■ **Goal**: Find the lines below that contain the string "scene". Copy each one.
── Recorded information ──
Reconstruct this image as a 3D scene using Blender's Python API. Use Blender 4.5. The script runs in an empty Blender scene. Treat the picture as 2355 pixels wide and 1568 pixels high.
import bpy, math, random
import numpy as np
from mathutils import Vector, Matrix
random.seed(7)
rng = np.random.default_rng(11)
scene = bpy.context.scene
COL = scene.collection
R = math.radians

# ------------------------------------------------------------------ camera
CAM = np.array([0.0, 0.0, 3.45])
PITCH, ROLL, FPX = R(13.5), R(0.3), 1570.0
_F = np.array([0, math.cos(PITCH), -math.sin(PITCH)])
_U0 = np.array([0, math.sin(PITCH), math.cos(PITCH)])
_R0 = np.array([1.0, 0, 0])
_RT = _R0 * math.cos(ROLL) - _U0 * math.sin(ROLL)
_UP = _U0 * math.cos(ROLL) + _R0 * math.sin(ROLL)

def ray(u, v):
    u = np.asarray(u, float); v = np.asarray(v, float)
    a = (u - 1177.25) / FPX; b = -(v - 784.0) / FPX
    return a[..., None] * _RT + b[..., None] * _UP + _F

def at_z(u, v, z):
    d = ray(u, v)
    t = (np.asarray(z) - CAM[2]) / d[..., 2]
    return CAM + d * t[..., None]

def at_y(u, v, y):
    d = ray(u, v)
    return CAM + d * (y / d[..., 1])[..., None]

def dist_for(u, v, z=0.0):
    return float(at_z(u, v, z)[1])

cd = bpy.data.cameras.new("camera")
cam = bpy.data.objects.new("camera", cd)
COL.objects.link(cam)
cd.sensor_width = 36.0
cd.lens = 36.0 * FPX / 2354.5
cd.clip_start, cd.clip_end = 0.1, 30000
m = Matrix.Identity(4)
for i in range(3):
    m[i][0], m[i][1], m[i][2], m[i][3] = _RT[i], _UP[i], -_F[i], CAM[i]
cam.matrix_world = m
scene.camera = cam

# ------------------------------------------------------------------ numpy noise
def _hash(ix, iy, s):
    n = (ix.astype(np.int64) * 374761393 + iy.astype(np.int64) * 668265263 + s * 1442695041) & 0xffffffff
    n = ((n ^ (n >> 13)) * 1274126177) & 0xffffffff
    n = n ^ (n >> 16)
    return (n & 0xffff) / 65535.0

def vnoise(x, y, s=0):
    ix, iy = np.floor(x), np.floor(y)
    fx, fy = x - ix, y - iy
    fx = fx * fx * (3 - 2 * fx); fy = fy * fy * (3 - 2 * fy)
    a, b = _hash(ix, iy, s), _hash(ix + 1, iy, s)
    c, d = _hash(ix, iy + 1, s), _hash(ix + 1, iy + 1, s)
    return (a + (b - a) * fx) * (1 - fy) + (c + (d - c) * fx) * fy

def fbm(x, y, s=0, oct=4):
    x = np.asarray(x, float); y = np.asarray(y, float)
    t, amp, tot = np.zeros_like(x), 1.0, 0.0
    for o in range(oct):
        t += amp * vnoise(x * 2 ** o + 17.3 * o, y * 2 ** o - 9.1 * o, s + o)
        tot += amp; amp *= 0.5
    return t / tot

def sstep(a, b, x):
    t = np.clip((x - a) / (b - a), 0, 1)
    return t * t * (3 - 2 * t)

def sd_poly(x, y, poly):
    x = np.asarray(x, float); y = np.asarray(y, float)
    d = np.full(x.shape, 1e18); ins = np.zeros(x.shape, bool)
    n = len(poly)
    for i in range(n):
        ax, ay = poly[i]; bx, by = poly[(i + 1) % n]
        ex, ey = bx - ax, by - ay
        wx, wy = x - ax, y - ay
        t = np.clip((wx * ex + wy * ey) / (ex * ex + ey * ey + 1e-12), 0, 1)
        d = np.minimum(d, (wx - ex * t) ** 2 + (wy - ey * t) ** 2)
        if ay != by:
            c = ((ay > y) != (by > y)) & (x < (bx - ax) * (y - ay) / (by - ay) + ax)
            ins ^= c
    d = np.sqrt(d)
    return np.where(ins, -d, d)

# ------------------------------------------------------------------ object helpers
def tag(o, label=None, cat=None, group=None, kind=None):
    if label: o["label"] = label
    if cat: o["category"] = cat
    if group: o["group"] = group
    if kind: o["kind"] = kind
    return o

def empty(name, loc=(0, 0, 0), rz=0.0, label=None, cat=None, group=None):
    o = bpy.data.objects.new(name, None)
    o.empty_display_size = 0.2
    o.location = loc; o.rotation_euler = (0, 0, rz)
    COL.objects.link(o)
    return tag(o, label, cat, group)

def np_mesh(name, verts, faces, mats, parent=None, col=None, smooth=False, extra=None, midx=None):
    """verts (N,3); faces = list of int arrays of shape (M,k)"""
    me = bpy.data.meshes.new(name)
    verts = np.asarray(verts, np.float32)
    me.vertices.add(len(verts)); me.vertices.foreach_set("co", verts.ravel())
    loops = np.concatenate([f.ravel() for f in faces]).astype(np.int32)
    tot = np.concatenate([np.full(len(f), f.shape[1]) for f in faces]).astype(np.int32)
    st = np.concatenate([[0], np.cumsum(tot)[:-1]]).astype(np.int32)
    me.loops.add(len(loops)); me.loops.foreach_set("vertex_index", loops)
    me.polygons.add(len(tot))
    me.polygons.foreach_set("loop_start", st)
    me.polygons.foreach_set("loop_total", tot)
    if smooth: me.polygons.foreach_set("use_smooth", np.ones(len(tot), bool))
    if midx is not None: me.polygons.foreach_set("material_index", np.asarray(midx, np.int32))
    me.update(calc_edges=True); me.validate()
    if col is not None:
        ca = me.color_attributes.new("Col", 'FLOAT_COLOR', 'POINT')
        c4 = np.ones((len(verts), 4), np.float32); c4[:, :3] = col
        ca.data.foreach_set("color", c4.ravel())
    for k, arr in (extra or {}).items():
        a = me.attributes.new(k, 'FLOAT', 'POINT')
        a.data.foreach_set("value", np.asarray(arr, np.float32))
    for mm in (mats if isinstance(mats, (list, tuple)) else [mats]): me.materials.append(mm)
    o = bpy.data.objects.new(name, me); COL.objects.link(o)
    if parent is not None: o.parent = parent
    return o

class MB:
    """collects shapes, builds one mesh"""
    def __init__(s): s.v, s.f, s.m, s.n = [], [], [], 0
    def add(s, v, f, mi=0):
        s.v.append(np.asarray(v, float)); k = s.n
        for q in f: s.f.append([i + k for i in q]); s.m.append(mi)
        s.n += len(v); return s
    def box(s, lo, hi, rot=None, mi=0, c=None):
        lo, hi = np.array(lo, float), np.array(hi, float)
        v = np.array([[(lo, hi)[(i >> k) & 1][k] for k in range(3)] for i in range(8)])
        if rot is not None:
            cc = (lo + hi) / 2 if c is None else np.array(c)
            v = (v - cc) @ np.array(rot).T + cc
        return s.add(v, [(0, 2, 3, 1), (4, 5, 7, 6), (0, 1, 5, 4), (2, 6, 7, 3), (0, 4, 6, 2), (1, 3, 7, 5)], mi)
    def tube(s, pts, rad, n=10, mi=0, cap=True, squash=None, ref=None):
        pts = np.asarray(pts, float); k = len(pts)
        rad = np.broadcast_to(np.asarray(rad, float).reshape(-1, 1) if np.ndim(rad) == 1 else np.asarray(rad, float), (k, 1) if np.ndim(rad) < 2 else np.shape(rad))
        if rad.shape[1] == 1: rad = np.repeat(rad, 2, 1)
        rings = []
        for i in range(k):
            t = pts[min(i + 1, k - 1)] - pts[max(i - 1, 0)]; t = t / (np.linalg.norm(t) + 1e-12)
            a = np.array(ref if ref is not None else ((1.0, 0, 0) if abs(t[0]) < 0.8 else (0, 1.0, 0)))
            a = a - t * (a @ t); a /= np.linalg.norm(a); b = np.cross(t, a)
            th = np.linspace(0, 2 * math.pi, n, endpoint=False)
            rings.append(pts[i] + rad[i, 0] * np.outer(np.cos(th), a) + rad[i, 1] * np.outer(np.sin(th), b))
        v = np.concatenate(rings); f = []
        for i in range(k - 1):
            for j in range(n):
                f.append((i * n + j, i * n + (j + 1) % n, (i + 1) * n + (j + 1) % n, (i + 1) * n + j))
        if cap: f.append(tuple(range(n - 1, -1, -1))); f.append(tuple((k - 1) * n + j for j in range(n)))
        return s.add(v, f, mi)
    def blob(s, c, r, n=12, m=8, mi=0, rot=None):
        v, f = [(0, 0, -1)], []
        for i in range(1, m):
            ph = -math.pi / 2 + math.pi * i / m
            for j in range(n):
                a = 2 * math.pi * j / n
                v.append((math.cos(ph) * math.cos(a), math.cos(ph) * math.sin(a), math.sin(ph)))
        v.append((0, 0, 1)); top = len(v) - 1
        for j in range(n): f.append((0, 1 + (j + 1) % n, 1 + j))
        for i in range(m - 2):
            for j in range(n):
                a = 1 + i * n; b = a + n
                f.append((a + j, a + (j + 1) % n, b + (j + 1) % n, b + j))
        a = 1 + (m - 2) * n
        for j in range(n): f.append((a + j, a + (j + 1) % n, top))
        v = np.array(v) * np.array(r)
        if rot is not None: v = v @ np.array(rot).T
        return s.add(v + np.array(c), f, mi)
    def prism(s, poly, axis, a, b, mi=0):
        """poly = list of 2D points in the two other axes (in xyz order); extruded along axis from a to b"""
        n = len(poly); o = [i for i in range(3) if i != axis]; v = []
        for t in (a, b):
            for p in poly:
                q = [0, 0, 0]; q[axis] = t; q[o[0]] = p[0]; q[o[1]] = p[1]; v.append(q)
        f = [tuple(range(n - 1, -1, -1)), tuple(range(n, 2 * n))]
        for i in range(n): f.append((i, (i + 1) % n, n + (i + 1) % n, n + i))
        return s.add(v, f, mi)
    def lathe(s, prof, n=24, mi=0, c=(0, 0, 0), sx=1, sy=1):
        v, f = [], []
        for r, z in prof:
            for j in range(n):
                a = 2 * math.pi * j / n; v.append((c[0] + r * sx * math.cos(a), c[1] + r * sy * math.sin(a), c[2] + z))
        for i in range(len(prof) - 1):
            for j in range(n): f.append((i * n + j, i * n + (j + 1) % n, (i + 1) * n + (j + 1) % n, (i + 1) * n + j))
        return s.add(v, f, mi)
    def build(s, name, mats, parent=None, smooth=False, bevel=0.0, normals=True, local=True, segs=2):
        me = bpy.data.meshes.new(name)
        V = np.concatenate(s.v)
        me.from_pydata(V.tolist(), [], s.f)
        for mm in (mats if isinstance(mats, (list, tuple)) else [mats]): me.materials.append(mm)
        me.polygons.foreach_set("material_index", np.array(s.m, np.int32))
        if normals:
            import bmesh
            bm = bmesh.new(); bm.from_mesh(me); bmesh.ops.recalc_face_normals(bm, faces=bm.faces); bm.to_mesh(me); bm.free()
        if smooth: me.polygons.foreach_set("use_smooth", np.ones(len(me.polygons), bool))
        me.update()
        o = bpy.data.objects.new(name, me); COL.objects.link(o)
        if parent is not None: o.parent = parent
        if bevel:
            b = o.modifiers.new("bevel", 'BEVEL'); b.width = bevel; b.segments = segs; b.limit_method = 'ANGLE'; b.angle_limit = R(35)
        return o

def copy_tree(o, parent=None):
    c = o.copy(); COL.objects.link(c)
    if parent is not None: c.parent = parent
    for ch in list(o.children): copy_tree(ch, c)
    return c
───
■ **Task result**:
Reconstruct this image as a 3D scene using Blender's Python API. Use Blender 4.5. The script runs in an empty Blender scene. Treat the picture as 2355 pixels wide and 1568 pixels high.
scene = bpy.context.scene
COL = scene.collection
scene.camera = cam